Gesù conclude il discorso (una specie di “manuale” del missionario) con alcune parole sull'”accoglienza” dei suoi inviati: sei volte in appena due versetti ricorre il verbo “accogliere”. I discepoli prolungano la missione di Gesù. Devono quindi essere accolti e aiutati dai credenti con venerazione e con fraterna solidarietà. Chi accoglie loro accoglie Gesù stesso, l’inviato di Dio. Ogni gesto avrà una ricompensa da parte di Dio.
L’accoglienza va dall’ospitalità generosa verso quelli che svolgono un servizio ecclesiale al bicchiere di acqua fresca offerto “a uno di questi piccoli, perché è mio discepolo”. Un dono per altro prezioso in una regione scarsa d’acqua come la Palestina e che poteva comportare un sacrificio. I “piccoli” possono essere i missionari, ma anche coloro che nella comunità si trovano in condizioni di povertà e di bisogno.

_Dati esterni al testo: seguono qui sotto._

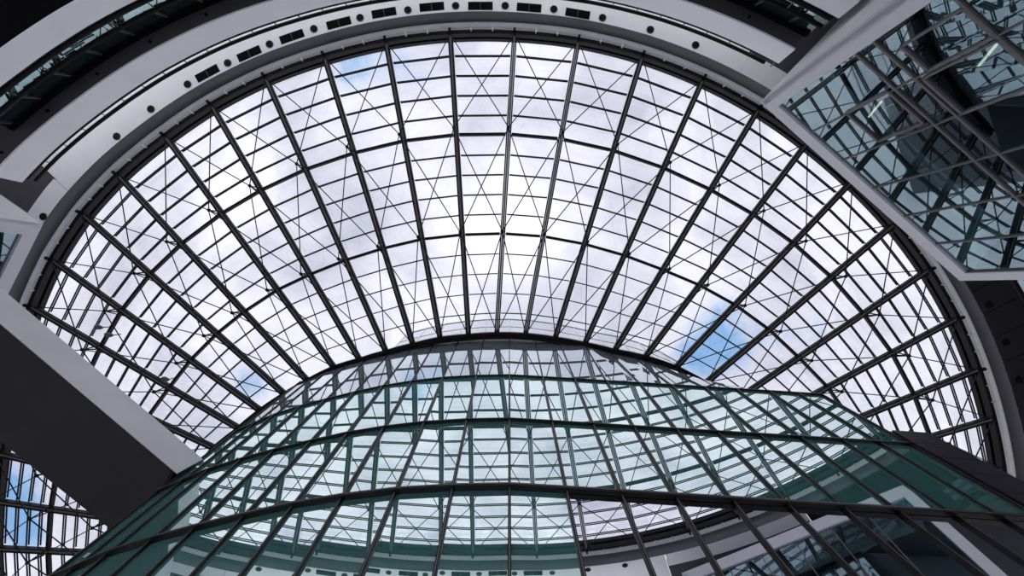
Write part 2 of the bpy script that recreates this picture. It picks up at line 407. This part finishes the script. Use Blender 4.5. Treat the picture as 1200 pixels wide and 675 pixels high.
for j in range(NJ - 1):
    pane(TOPS[j], TOPS[j + 1], G(j + 1, LV[0]), G(j, LV[0]), 'pane_clere', 0)
    for k in range(len(LV) - 1):
        mt = 'pane_teal' if (k < 2 or j < 11) else 'pane_clear'
        if k > 2 and j % 2: continue
        j2 = j + 1 if k <= 2 else min(j + 2, NJ - 1)
        pane(G(j, LV[k]), G(j2, LV[k]), G(j2, LV[k + 1]), G(j, LV[k + 1]), mt, .0011 if k <= 2 else 0)
for j in range(NJ):
    n = outn(G(max(j - 1, 0), .5), G(min(j + 1, NJ - 1), .5), G(j, .7))
    lo = np.array(G(j, LV[-1])); hi = np.array(G(j, LV[0])); tp = np.array(TOPS[j])
    m = MB(); m.bar(lo + n * .06, hi + n * .06, .085, .11, up=tuple(n), top=.03)
    if np.linalg.norm(tp - hi) > 1: m.bar(hi + n * .03, tp + n * .03, .05, .07, up=tuple(n), top=.03)
    m.build('mullion', 'mullion', wall)
    m = MB(); m.bar(lo + n * .10, hi + n * .10, .028, .02, up=tuple(n), top=.0); mm = m.build('mullion_cap', 'mull_light', wall)
for k, z in enumerate(LV[:-1]):
    pts = []
    for j in range(NJ):
        n = outn(G(max(j - 1, 0), .5), G(min(j + 1, NJ - 1), .5), G(j, .7)); pts.append((np.array(G(j, z)), n))
    for nm, mt, o, rh, rd in (('transom', 'mullion', .0, (.04, .10, .16)[min(k, 2)], (.10, .13, .17)[min(k, 2)]), ('transom_cap', 'mull_light', (.103, .133, .173)[min(k, 2)], .03, .015)):
        m = MB()
        for j in range(NJ - 1):
            (a, n1), (b, n2) = pts[j], pts[j + 1]; u = np.array([0, 0, 1.0])
            m.hexa([tuple(a + n1 * (o + x) + u * y) for x, y in ((0, -rh / 2), (rd, -rh / 2), (rd, rh / 2), (0, rh / 2))],
                   [tuple(b + n2 * (o + x) + u * y) for x, y in ((0, -rh / 2), (rd, -rh / 2), (rd, rh / 2), (0, rh / 2))])
        m.build(nm, mt, wall)
# dark core behind the wall (the storeys it encloses)
core = MB()
lo = [G(j, LV[-1]) for j in range(NJ)]; hi = [G(j, .765) for j in range(NJ)]
off = lambda p, d: (p[0], p[1] + d, p[2])
core.hexa([off(p, .5) for p in lo] + [(lo[-1][0] + 2, 33, 0), (lo[0][0] - 2, 33, 0)], [off(p, .5) for p in hi] + [(lo[-1][0] + 2, 33, hi[0][2]), (lo[0][0] - 2, 33, hi[0][2])])
core.hexa([off(p, .5) for p in hi] + [(lo[-1][0] + 2, 33, hi[0][2]), (lo[0][0] - 2, 33, hi[0][2])], [off(p, .9) for p in TOPS] + [(lo[-1][0] + 2, 33, EYE + H * 1.01), (lo[0][0] - 2, 33, EYE + H * 1.01)])
tag(core.build('wall_core', 'shell'), kind='structure')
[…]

Nella luce di questa parola di Gesù assume un particolare significato la “Giornata per la carità del Papa” che oggi si celebra. “Accogliere” Lui – che consideriamo un inviato speciale di Gesù – è anche dargli concretamente una mano perché possa praticare, pure a nome nostro, l'”accoglienza”, la carità su scala mondiale. È anche per ciascuno di noi un contributo originale a “globalizzare” la solidarietà, la carità.